▼
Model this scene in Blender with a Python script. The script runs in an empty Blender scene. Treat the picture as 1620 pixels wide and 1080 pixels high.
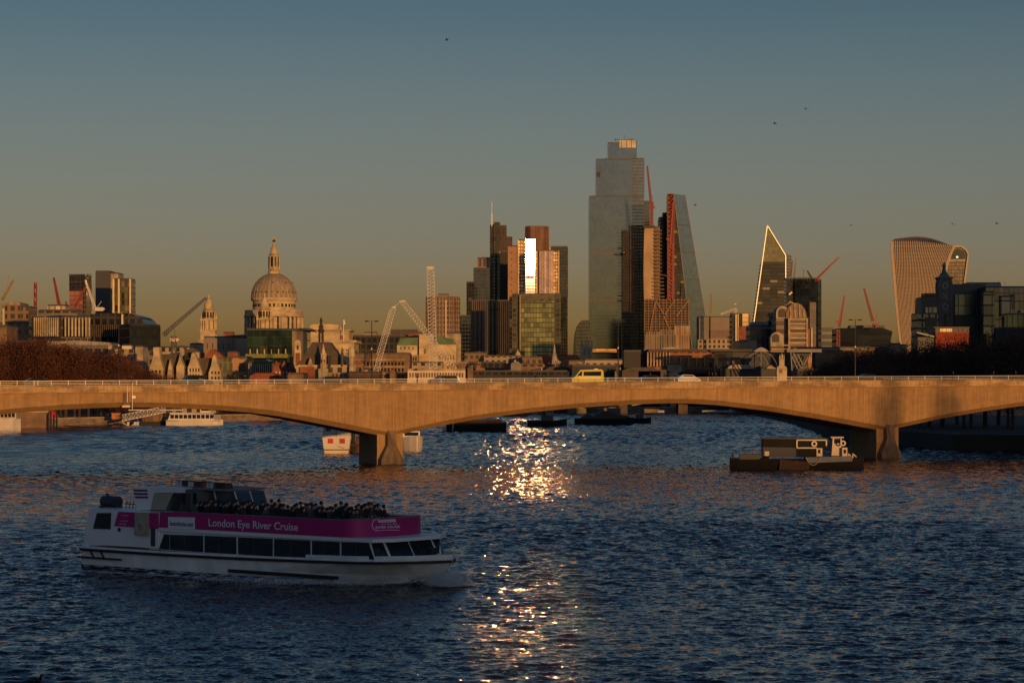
import bpy, math, random
import numpy as np
from mathutils import Vector, Matrix
random.seed(7)
R = math.radians
S = bpy.context.scene
C = S.collection
EYE, F, HOR = 12.5, 3866.0, 604.0
SUN_EL, SUN_AZ = 2.9, 22.0        # elevation, and degrees to the right of straight behind the camera
# ------------------------------------------------------------------ camera
cam_d = bpy.data.cameras.new('camera'); cam = bpy.data.objects.new('camera', cam_d); C.objects.link(cam)
cam.location = (0, 0, EYE); cam.rotation_euler = (R(90), 0, 0)
cam_d.sensor_width = 36; cam_d.lens = 36 * F / 1620
cam_d.shift_y = (HOR - 540) / 1620
cam_d.clip_start = 1; cam_d.clip_end = 60000
S.camera = cam
S.view_settings.view_transform = 'Standard'; S.view_settings.look = 'None'
S.view_settings.exposure = 0; S.view_settings.gamma = 1
S.render.engine = 'CYCLES'
S.cycles.max_bounces = 6; S.cycles.glossy_bounces = 4; S.cycles.diffuse_bounces = 2
S.cycles.sample_clamp_indirect = 350
# ------------------------------------------------------------------ sky and sun
wd = bpy.data.worlds.new('World'); S.world = wd; wd.use_nodes = True
wn = wd.node_tree; wn.nodes.clear()
sky = wn.nodes.new('ShaderNodeTexSky'); sky.sky_type = 'NISHITA'; sky.sun_disc = False
sky.sun_elevation = R(SUN_EL); sky.sun_rotation = R(180 - SUN_AZ)
sky.air_density = 1.0; sky.dust_density = 2.0; sky.ozone_density = 1.0; sky.altitude = 0
bgn = wn.nodes.new('ShaderNodeBackground'); bgn.inputs[1].default_value = 0.10
wo = wn.nodes.new('ShaderNodeOutputWorld')
wn.links.new(bgn.outputs[0], wo.inputs[0])
# the colour of the evening air by height above the horizon, away from the sun and towards it
tc = wn.nodes.new('ShaderNodeTexCoord'); sx = wn.nodes.new('ShaderNodeSeparateXYZ')
wn.links.new(tc.outputs['Generated'], sx.inputs[0])
def sky_ramp(stops):
    rp = wn.nodes.new('ShaderNodeValToRGB'); wn.links.new(sx.outputs[2], rp.inputs[0]); rp.color_ramp.interpolation = 'B_SPLINE'
    e = rp.color_ramp.elements
    for i, (p, c) in enumerate(stops):
        q = e[0] if i == 0 else (e[1] if i == 1 else e.new(p))
        if i == 1: q.position = p
        q.position = p; q.color = (*[v / 14 for v in c], 1)
    return rp.outputs[0]
east = sky_ramp([(0, (3.4, 3.6, 8.3)), (.0125, (3.1, 3.2, 7.0)), (.032, (1.50, 1.72, 4.5)), (.066, (.98, 1.13, 2.12)), (.104, (.82, .95, 1.58)), (.153, (.42, .68, 1.12)), (.3, (.28, .46, .84)), (.55, (.33, .52, .92)), (1, (.5, .75, 1.2))])
west = sky_ramp([(0, (.40, .64, 2.5)), (.1, (.44, .70, 1.8)), (.3, (.5, .8, 1.4)), (1, (.5, .75, 1.2))])
mr = wn.nodes.new('ShaderNodeMapRange'); mr.interpolation_type = 'SMOOTHSTEP'; wn.links.new(sx.outputs[1], mr.inputs[0]); mr.inputs[1].default_value = -.35; mr.inputs[2].default_value = .35
m1 = wn.nodes.new('ShaderNodeMix'); m1.data_type = 'RGBA'; wn.links.new(mr.outputs[0], m1.inputs[0]); wn.links.new(west, m1.inputs[6]); wn.links.new(east, m1.inputs[7])
mx = wn.nodes.new('ShaderNodeMix'); mx.data_type = 'RGBA'; mx.blend_type = 'MULTIPLY'; mx.inputs[0].default_value = 1
wn.links.new(sky.outputs[0], mx.inputs[6]); wn.links.new(m1.outputs[2], mx.inputs[7])
ms = wn.nodes.new('ShaderNodeVectorMath'); ms.operation = 'SCALE'; ms.inputs[3].default_value = 14
wn.links.new(mx.outputs[2], ms.inputs[0]); wn.links.new(ms.outputs[0], bgn.inputs[0])
sun_d = bpy.data.lights.new('sun', 'SUN'); sun = bpy.data.objects.new('sun', sun_d); C.objects.link(sun)
sun_d.energy = 2.9; sun_d.angle = R(0.53); sun_d.color = (1.0, 0.48, 0.14)
SD = Vector((math.sin(R(SUN_AZ)) * math.cos(R(SUN_EL)), -math.cos(R(SUN_AZ)) * math.cos(R(SUN_EL)), math.sin(R(SUN_EL))))
sun.rotation_euler = SD.to_track_quat('Z', 'Y').to_euler()

# ------------------------------------------------------------------ helpers
def P(px, D): return ((px - 810) / F * D, D)
def Z(py, D): return EYE + (HOR - py) / F * D
def at(px, py, D): return Vector(((px - 810) / F * D, D, Z(py, D)))
WORLD = {}
def wloc(o): return WORLD.get(o.name, Vector((0, 0, 0)))
def tag(o, label=None, cat=None, group=None, kind=None):
    if label: o['label'] = label
    if cat: o['category'] = cat
    if group: o['group'] = group
    if kind: o['kind'] = kind
    return o
def thing(name, label, cat, loc=(0, 0, 0), rz=0, group=None):
    o = bpy.data.objects.new(name, None); C.objects.link(o)
    o.location = loc; o.rotation_euler = (0, 0, rz); o.empty_display_size = 1
    WORLD[o.name] = Vector(loc)
    return tag(o, label, cat, group)
def copy_tree(o, parent=None):
    c = o.copy(); C.objects.link(c); c.parent = parent
    for ch in o.children: copy_tree(ch, c)
    return c
class MB:
    def __init__(s): s.v = []; s.f = []; s.m = []; s.cur = 0; s.sm = []; s.smooth = False
    def face(s, idx): s.f.append(tuple(idx)); s.m.append(s.cur); s.sm.append(s.smooth)
    def add(s, vs, fs):
        n = len(s.v); s.v += [tuple(map(float, v)) for v in vs]
        for f in fs: s.face([i + n for i in f])
        return s
    def hexa(s, b, t):
        """four bottom points, four top points, both counter-clockwise from above"""
        return s.add(list(b) + list(t), [(3, 2, 1, 0), (4, 5, 6, 7), (0, 1, 5, 4), (1, 2, 6, 5), (2, 3, 7, 6), (3, 0, 4, 7)])
    def box(s, x0, x1, y0, y1, z0, z1):
        return s.hexa([(x0, y0, z0), (x1, y0, z0), (x1, y1, z0), (x0, y1, z0)], [(x0, y0, z1), (x1, y0, z1), (x1, y1, z1), (x0, y1, z1)])
    def prism(s, foot, z0, z1, foot2=None):
        n = len(foot); f2 = foot2 or foot
        vs = [(x, y, z0) for x, y in foot] + [(x, y, z1) for x, y in f2]
        return s.add(vs, [tuple(range(n - 1, -1, -1)), tuple(range(n, 2 * n))] + [(i, (i + 1) % n, n + (i + 1) % n, n + i) for i in range(n)])
    def wall(s, pts, y0, y1):
        """outline in x,z (counter-clockwise seen from -y) pushed back from y0 to y1"""
        n = len(pts)
        vs = [(x, y0, z) for x, z in pts] + [(x, y1, z) for x, z in pts]
        return s.add(vs, [tuple(range(n)), tuple(range(2 * n - 1, n - 1, -1))] + [((i + 1) % n, i, n + i, n + (i + 1) % n) for i in range(n)])
    def bar(s, a, b, r, r2=None, n=4, cap=True):
        a, b = Vector(a), Vector(b); d = b - a
        if d.length < 1e-6: return s
        d.normalize(); u = d.cross(Vector((0, 0, 1)))
        if u.length < 1e-3: u = Vector((1, 0, 0))
        u.normalize(); w = d.cross(u); r2 = r if r2 is None else r2
        vs = []
        for p, q in ((a, r), (b, r2)):
            for i in range(n):
                g = 2 * math.pi * (i + .5) / n; vs.append(p + (u * math.cos(g) + w * math.sin(g)) * q)
        fs = [(i, (i + 1) % n, n + (i + 1) % n, n + i) for i in range(n)]
        if cap: fs += [tuple(range(n - 1, -1, -1)), tuple(range(n, 2 * n))]
        return s.add(vs, fs)
    def lathe(s, prof, cx, cy, n=32, rib=None):
        """prof: list of (r, z) from bottom to top"""
        vs = []; k = len(prof)
        for r, z in prof:
            for i in range(n):
                g = 2 * math.pi * i / n
                q = r * (1 + (rib(g, z) if rib else 0)); vs.append((cx + q * math.cos(g), cy + q * math.sin(g), z))
        fs = [(j * n + i, j * n + (i + 1) % n, (j + 1) * n + (i + 1) % n, (j + 1) * n + i) for j in range(k - 1) for i in range(n)]
        fs += [tuple(range(n - 1, -1, -1)), tuple(range((k - 1) * n, k * n))]
        return s.add(vs, fs)
    def lattice(s, a, b, w, r, bays, taper=1.0):
        a, b = Vector(a), Vector(b); d = (b - a).normalized()
        u = d.cross(Vector((0, 1, 0)))
        if u.length < .1: u = Vector((1, 0, 0))
        u.normalize(); q = d.cross(u).normalized()
        cs = [(-1, -1), (1, -1), (1, 1), (-1, 1)]
        def pt(t, c):
            h = w * .5 * (1 + (taper - 1) * t); return a.lerp(b, t) + u * c[0] * h + q * c[1] * h
        for c in cs: s.bar(pt(0, c), pt(1, c), r, r, 4)
        for i in range(bays):
            t0, t1 = i / bays, (i + 1) / bays
            for j in range(4):
                c, e = cs[j], cs[(j + 1) % 4]
                s.bar(pt(t0, c), pt(t1, e) if i % 2 else pt(t1, e), r * .6, None, 3, False)
                s.bar(pt(t0, e), pt(t1, c), r * .6, None, 3, False)
                s.bar(pt(t1, c), pt(t1, e), r * .6, None, 3, False)
        return s
    def build(s, name, mats, parent=None, local=False):
        o0 = Vector((0, 0, 0)) if (local or parent is None) else wloc(parent)
        me = bpy.data.meshes.new(name)
        if o0.length > 0: vs = [(x - o0.x, y - o0.y, z - o0.z) for x, y, z in s.v]
        else: vs = s.v
        me.from_pydata(vs, [], s.f)
        if not isinstance(mats, (list, tuple)): mats = [mats]
        for m in mats: me.materials.append(m)
        if len(mats) > 1: me.polygons.foreach_set('material_index', s.m)
        if any(s.sm): me.polygons.foreach_set('use_smooth', s.sm)
        me.update()
        o = bpy.data.objects.new(name, me); C.objects.link(o)
        if parent is not None: o.parent = parent
        if not local: WORLD[o.name] = o0
        return o
def fixn(o):
    import bmesh
    bm = bmesh.new(); bm.from_mesh(o.data); bmesh.ops.recalc_face_normals(bm, faces=bm.faces); bm.to_mesh(o.data); bm.free(); return o

# ------------------------------------------------------------------ materials
def N(nt, t, **kw):
    n = nt.nodes.new(t)
    for k, v in kw.items(): setattr(n, k, v)
    return n
def math_n(nt, op, a, b=None, c=None):
    n = N(nt, 'ShaderNodeMath', operation=op)
    for i, q in enumerate((a, b, c)):
        if q is None: continue
        if isinstance(q, (int, float)): n.inputs[i].default_value = q
        else: nt.links.new(q, n.inputs[i])
    return n.outputs[0]
def mixc(nt, fac, a, b, mode='MIX'):
    n = N(nt, 'ShaderNodeMix', data_type='RGBA', blend_type=mode)
    for i, q in ((0, fac), (6, a), (7, b)):
        if isinstance(q, (int, float)): n.inputs[i].default_value = q
        elif isinstance(q, tuple): n.inputs[i].default_value = (*q, 1) if len(q) == 3 else q
        else: nt.links.new(q, n.inputs[i])
    return n.outputs[2]
def newmat(name):
    m = bpy.data.materials.new(name); m.use_nodes = True; nt = m.node_tree; nt.nodes.clear()
    out = N(nt, 'ShaderNodeOutputMaterial'); b = N(nt, 'ShaderNodeBsdfPrincipled'); nt.links.new(b.outputs[0], out.inputs[0])
    return m, nt, b, out
def ramp(nt, src, lo, hi, a=0.0, b=1.0):
    n = N(nt, 'ShaderNodeMapRange'); nt.links.new(src, n.inputs[0])
    for i, q in enumerate((lo, hi, a, b)): n.inputs[i + 1].default_value = q
    return n.outputs[0]
def pos(nt, scale=(1, 1, 1)):
    g = N(nt, 'ShaderNodeNewGeometry'); mp = N(nt, 'ShaderNodeMapping'); nt.links.new(g.outputs['Position'], mp.inputs[0])
    mp.inputs['Scale'].default_value = scale; return mp.outputs[0]
_mc = {}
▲
* **Given problem**
Copy out every line where the word "scene" occurs.

* **Result for this exercise**
Model this scene in Blender with a Python script. The script runs in an empty Blender scene. Treat the picture as 1620 pixels wide and 1080 pixels high.
S = bpy.context.scene